Some insurance companies have an 80/20 policy, which means they will only pay for 80 percent of the repairs if you choose a shop that’s not in their network. Make sure that your insurance policy doesn’t include this.

However, deterring you from venturing outside of your carrier’s network of body shops can be a bit more complicated than that. Here’s a list of ways your carrier might use to drive you to choose its preferred shop:

1. Refusing to Pay

–Your carrier could threaten to pay less or nothing at all for repairs should you choose to take your trusty steed to get fixed at a shop outside of their control. Their justification will be on the basis that their shops do better work and that your chosen shop overcharges by taking unnecessary measures. It then becomes the client’s burden to prove whether or not this is true, but as mentioned above, all you have to do is to show that your shop of choice is certified by the major manufacturers and that it is simply following the standard procedures required of them by the BAR (Bureau of Automotive Repair).

2. Offering or denying a warranty

Carriers could threaten to not offer a lifetime warranty on the repair. The thing is, warranties are offered by shops, not insurance companies, and any shop worth its salt provides a lifetime warranty no matter who is settling up the bill. Shops certified by manufacturers have to handle your claim using established procedures to restore your car to pre-accident conditions.

An insurance company might give the false impression that they’re doing you some sort of favor by sending you to their preferred shops by highlighting that they can supply you with a warranty. Again, insurance companies don’t give warranties, shops do, and shops aren’t owned by carriers.

At this point you might want to ask yourself how a shop can offer a warranty in the first place if it doesn’t follow the manufacturer’s recommendations on repair procedures and part usage. The manufacturer has technical manuals that detail how repairs must be conducted, and if a shop offering a warranty skips standard protocols, that can only mean that not only are they veering away from the BAR’s requirements for repair facilities, they are essentially offering to cover the costs if the shop in their network makes a mess of your car, something which you might not become aware of until its too late.
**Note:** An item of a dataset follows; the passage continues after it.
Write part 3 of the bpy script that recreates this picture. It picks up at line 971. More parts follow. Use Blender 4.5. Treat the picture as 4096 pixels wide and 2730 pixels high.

Bear in mind that there is no hassle comparable to trying to bring your car back to its factory specifications once it’s been poorly repaired. You only have one chance to fix your car properly.  Once your car undergoes a shoddy repair, it is almost impossible to bring the car back to factory specifications.

3. Scaring you with time

A carrier may attempt to deter policy holders by scaring them with the length of time some shops might take for specific repairs, compared to the ones with which they are in-cahoots. But as we said before, faster does not necessarily mean better, in fact it could mean that your car has been transformed into a vessel for hazards (see picture above). The length of a repair and the parts used should be carried out according to the manufacturer’s protocol, not to the whim of a carrier’s desire to be stingy.

Conclusion

To wrap things up, keep this in mind: instead of relying on the word of your carrier, you must do your own research. Make sure that your body shop’s workmen have I-CAR and ASE certifications, and that the facility follows the manufacturer’s specifications regarding parts (i.e. doesn’t use aftermarket or junkyard parts) and repairs. Check the reviews a shop has on yelp, take into account how many years of experience it has, and make sure the repair facility is recommended by dealerships.